-- PROBLEM TO WORK ON --
Copy every line of the data exactly, leaving nothing out.
++++
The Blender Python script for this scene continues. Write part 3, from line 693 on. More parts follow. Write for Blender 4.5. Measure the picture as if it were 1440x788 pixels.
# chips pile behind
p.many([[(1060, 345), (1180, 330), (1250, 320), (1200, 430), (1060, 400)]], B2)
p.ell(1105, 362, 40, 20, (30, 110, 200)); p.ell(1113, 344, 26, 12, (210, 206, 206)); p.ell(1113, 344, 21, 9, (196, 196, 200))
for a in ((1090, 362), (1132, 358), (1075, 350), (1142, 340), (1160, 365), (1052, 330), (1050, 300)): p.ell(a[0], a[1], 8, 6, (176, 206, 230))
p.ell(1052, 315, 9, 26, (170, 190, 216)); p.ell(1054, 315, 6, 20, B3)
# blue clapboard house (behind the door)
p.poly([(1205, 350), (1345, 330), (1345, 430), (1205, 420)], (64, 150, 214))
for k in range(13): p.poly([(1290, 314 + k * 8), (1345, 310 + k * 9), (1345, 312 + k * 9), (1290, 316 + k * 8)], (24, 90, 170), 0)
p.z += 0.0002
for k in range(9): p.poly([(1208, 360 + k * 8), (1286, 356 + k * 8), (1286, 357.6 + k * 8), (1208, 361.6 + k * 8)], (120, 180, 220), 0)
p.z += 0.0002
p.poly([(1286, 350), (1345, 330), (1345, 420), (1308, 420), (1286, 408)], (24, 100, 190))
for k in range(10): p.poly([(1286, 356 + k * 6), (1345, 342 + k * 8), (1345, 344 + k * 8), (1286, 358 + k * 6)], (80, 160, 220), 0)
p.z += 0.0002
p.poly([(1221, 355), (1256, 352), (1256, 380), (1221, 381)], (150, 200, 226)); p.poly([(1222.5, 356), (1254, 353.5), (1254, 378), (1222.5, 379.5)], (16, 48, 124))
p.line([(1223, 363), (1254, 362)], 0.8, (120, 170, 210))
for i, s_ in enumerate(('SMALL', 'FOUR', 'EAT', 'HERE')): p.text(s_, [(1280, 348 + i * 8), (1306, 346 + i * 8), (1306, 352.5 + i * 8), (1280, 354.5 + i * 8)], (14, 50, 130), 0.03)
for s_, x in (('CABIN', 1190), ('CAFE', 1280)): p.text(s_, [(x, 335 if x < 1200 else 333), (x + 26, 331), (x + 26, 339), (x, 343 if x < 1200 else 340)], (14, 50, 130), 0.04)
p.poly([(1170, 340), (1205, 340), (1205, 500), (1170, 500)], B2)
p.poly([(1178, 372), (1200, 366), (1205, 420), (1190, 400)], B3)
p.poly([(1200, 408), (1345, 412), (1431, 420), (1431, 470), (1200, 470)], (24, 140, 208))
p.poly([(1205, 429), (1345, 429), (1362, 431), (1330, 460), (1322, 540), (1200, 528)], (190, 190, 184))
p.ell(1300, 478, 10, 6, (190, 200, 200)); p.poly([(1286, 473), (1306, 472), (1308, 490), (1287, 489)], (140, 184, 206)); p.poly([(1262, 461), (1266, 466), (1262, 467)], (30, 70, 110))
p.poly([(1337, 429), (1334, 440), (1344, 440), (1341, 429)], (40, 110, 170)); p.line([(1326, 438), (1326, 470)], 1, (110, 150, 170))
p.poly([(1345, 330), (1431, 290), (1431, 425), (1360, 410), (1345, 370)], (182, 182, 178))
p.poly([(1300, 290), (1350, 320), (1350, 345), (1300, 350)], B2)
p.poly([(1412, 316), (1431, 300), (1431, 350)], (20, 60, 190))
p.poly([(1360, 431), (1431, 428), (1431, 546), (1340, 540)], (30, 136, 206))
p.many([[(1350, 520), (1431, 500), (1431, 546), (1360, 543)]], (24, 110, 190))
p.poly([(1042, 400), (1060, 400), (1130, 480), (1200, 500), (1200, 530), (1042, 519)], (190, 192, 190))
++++
-- FINAL RESULT --
The Blender Python script for this scene continues. Write part 3, from line 693 on. More parts follow. Write for Blender 4.5. Measure the picture as if it were 1440x788 pixels.
# chips pile behind
p.many([[(1060, 345), (1180, 330), (1250, 320), (1200, 430), (1060, 400)]], B2)
p.ell(1105, 362, 40, 20, (30, 110, 200)); p.ell(1113, 344, 26, 12, (210, 206, 206)); p.ell(1113, 344, 21, 9, (196, 196, 200))
for a in ((1090, 362), (1132, 358), (1075, 350), (1142, 340), (1160, 365), (1052, 330), (1050, 300)): p.ell(a[0], a[1], 8, 6, (176, 206, 230))
p.ell(1052, 315, 9, 26, (170, 190, 216)); p.ell(1054, 315, 6, 20, B3)
# blue clapboard house (behind the door)
p.poly([(1205, 350), (1345, 330), (1345, 430), (1205, 420)], (64, 150, 214))
for k in range(13): p.poly([(1290, 314 + k * 8), (1345, 310 + k * 9), (1345, 312 + k * 9), (1290, 316 + k * 8)], (24, 90, 170), 0)
p.z += 0.0002
for k in range(9): p.poly([(1208, 360 + k * 8), (1286, 356 + k * 8), (1286, 357.6 + k * 8), (1208, 361.6 + k * 8)], (120, 180, 220), 0)
p.z += 0.0002
p.poly([(1286, 350), (1345, 330), (1345, 420), (1308, 420), (1286, 408)], (24, 100, 190))
for k in range(10): p.poly([(1286, 356 + k * 6), (1345, 342 + k * 8), (1345, 344 + k * 8), (1286, 358 + k * 6)], (80, 160, 220), 0)
p.z += 0.0002
p.poly([(1221, 355), (1256, 352), (1256, 380), (1221, 381)], (150, 200, 226)); p.poly([(1222.5, 356), (1254, 353.5), (1254, 378), (1222.5, 379.5)], (16, 48, 124))
p.line([(1223, 363), (1254, 362)], 0.8, (120, 170, 210))
for i, s_ in enumerate(('SMALL', 'FOUR', 'EAT', 'HERE')): p.text(s_, [(1280, 348 + i * 8), (1306, 346 + i * 8), (1306, 352.5 + i * 8), (1280, 354.5 + i * 8)], (14, 50, 130), 0.03)
for s_, x in (('CABIN', 1190), ('CAFE', 1280)): p.text(s_, [(x, 335 if x < 1200 else 333), (x + 26, 331), (x + 26, 339), (x, 343 if x < 1200 else 340)], (14, 50, 130), 0.04)
p.poly([(1170, 340), (1205, 340), (1205, 500), (1170, 500)], B2)
p.poly([(1178, 372), (1200, 366), (1205, 420), (1190, 400)], B3)
p.poly([(1200, 408), (1345, 412), (1431, 420), (1431, 470), (1200, 470)], (24, 140, 208))
p.poly([(1205, 429), (1345, 429), (1362, 431), (1330, 460), (1322, 540), (1200, 528)], (190, 190, 184))
p.ell(1300, 478, 10, 6, (190, 200, 200)); p.poly([(1286, 473), (1306, 472), (1308, 490), (1287, 489)], (140, 184, 206)); p.poly([(1262, 461), (1266, 466), (1262, 467)], (30, 70, 110))
p.poly([(1337, 429), (1334, 440), (1344, 440), (1341, 429)], (40, 110, 170)); p.line([(1326, 438), (1326, 470)], 1, (110, 150, 170))
p.poly([(1345, 330), (1431, 290), (1431, 425), (1360, 410), (1345, 370)], (182, 182, 178))
p.poly([(1300, 290), (1350, 320), (1350, 345), (1300, 350)], B2)
p.poly([(1412, 316), (1431, 300), (1431, 350)], (20, 60, 190))
p.poly([(1360, 431), (1431, 428), (1431, 546), (1340, 540)], (30, 136, 206))
p.many([[(1350, 520), (1431, 500), (1431, 546), (1360, 543)]], (24, 110, 190))
p.poly([(1042, 400), (1060, 400), (1130, 480), (1200, 500), (1200, 530), (1042, 519)], (190, 192, 190))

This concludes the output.